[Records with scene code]
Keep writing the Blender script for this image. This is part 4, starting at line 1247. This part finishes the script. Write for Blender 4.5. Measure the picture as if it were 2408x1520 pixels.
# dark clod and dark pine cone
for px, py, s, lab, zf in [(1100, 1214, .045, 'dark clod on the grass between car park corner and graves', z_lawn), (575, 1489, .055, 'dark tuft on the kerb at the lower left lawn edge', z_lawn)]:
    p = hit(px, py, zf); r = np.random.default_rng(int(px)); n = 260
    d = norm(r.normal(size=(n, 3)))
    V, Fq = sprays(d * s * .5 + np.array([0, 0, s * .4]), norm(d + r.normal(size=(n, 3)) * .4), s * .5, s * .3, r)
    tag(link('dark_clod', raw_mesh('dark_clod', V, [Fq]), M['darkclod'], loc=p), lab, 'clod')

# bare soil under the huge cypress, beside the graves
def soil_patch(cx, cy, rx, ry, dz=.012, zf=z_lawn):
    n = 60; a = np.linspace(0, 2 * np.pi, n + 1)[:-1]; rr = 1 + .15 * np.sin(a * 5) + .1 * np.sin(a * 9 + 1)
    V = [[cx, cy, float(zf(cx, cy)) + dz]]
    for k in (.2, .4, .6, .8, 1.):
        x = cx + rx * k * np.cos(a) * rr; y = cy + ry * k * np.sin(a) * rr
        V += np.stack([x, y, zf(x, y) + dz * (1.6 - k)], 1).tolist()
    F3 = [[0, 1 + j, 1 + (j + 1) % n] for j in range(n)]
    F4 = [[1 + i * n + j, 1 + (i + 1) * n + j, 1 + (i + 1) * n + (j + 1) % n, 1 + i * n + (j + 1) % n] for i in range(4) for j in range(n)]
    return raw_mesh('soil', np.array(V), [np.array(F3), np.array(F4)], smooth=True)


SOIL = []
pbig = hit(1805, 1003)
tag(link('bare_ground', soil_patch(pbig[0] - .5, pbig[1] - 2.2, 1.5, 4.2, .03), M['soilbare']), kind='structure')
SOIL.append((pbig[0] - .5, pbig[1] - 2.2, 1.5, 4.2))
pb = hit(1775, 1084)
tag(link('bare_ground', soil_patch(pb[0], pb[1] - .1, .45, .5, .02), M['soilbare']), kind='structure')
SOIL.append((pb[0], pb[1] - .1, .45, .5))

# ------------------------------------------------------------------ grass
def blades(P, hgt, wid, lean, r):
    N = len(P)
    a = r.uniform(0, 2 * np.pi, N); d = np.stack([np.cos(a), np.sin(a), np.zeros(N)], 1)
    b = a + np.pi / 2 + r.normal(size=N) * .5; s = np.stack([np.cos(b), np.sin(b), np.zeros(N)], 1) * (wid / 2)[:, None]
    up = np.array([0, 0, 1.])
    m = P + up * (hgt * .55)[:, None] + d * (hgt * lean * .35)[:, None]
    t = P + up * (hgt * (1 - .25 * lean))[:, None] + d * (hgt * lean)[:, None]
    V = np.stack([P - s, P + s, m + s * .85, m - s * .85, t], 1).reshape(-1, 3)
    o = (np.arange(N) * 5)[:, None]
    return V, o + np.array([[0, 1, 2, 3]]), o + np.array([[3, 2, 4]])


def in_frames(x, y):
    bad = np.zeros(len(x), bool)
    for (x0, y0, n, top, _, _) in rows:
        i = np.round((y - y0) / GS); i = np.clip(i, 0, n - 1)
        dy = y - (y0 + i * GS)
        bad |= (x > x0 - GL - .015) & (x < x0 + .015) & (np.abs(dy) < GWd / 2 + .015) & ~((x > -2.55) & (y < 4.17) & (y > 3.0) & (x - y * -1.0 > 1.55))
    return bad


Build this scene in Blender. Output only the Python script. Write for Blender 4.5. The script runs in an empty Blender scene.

--- Requirement ---
Each line from the top of the material above through the line with "loc=p), lab, 'clod')" must be echoed exactly, and no other line.

--- Task solution ---
Keep writing the Blender script for this image. This is part 4, starting at line 1247. This part finishes the script. Write for Blender 4.5. Measure the picture as if it were 2408x1520 pixels.
# dark clod and dark pine cone
for px, py, s, lab, zf in [(1100, 1214, .045, 'dark clod on the grass between car park corner and graves', z_lawn), (575, 1489, .055, 'dark tuft on the kerb at the lower left lawn edge', z_lawn)]:
    p = hit(px, py, zf); r = np.random.default_rng(int(px)); n = 260
    d = norm(r.normal(size=(n, 3)))
    V, Fq = sprays(d * s * .5 + np.array([0, 0, s * .4]), norm(d + r.normal(size=(n, 3)) * .4), s * .5, s * .3, r)
    tag(link('dark_clod', raw_mesh('dark_clod', V, [Fq]), M['darkclod'], loc=p), lab, 'clod')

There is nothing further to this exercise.